18.40 The news in today's Sunday Tribune that Coillte might be privatised and bought up by International Forestry Fund, headed by Bertie Ahern is a pithy illustration of McCarthyism Irish-style. Colm McCarthy suggested in 2009 that the State could get 'once-off receipts for the exchequer' through a 'review of the operations of Coillte with a view to realising optimal return through rationalisation, asset disposal and, possibly, privatisation.' Selling off State assets is part of the watching brief of Colm McCarthy and funding the IMF deal provides an excellent rationale for full-blown McCarthyism, namely, the wholesale privatisation of public goods. In the Irish version of Shock and Awe, the first wave of public dispossession comes through the decimation of public services and the unapologetic assault on the poor and the second is the confiscation of public assets to pay debts contracted by private bodies. Expect the the Third Wave in the Form of Committees of UnIrish Activities set up to discipline those who question the cherished doctrines of the Free Marketeers.

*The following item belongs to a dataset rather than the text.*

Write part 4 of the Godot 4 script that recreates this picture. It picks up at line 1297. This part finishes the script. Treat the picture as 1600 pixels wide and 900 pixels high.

17.38 Nothing like distance for clarification but distance also means being conveniently distanced from responsibility. The Head of Paris Rate Research in Société Générale Ciaran O'Hagan tells readers of the Sunday Business Post' Money and Markets Section that what Ireland needs is not less but more austerity. O'Hagan, from the Bank's bond desk, a desk that along with many others has a vested interest in Ireland's difficulties, presents himself as a neutral observer. In the typically modest way of banker pundits we are told that Ireland's problem is the West's, 'O'Hagan said governments in the US and Europe were hamstrung by vain and increasingly desperate attempts to maintain living standards'. 'Hysterity' is the latest MBA coinage for 'citizens of the richest economies of the world' failing to tighten their belts. Hysterity might be a better description of the failure to realise that the greatest threat to living standards and social wellbeing is the rampant inequality which feeds off and is intrinsic to the kinds of bond operations promoted by Société Générale and other financial institutions. Democracy in the O'Hagan worldview is always an impediment ('hamstrung') and shows just as in There is No Alternative mantra that the true enemy of the Market is not Government but Democracy itself. 

 

17.00 The pundits, practitioners and propagandists who argued for a decade that only total faith in the markets would allow Ireland to grow and develop have now decided that the only people qualified to get us out of the mess created by these policies are the people who advocated them in the first place. If at first you don't succeed, then try failing and failing again but preferably at someone else's expense. In order for the sleight of hand to work of course blame must be projected elsewhere and the public sector, the 'cosseted civil servants' Shane Ross and Nick Webb speak of in the Business Section of today's Sunday Independent, are the by now predictable scapegoats in the Orwellian restructuring of reality. What is ignored is that the grossly inflated salaries of senior public servants in education, health and elsewhere were the result of a private not a public sector logic being applied to the public service. The argument went that in a competitive marketplace if Vice-Presidents of universities, Secretaries of Government Departments and other senior officials were not to be paid off the scale salaries they would exit en masse to the private sector. Those union officials who resisted such moves were told that they were 'out of touch' with the contemporary marketplace and competitive practices. So the private sector rationale which was used to justify grossly inflated salaries for the few is now is now disavowed and the whole development is presented as a corrupt organic outgrowth of public service culture than merely another expression of market idolatry and its baleful consequences.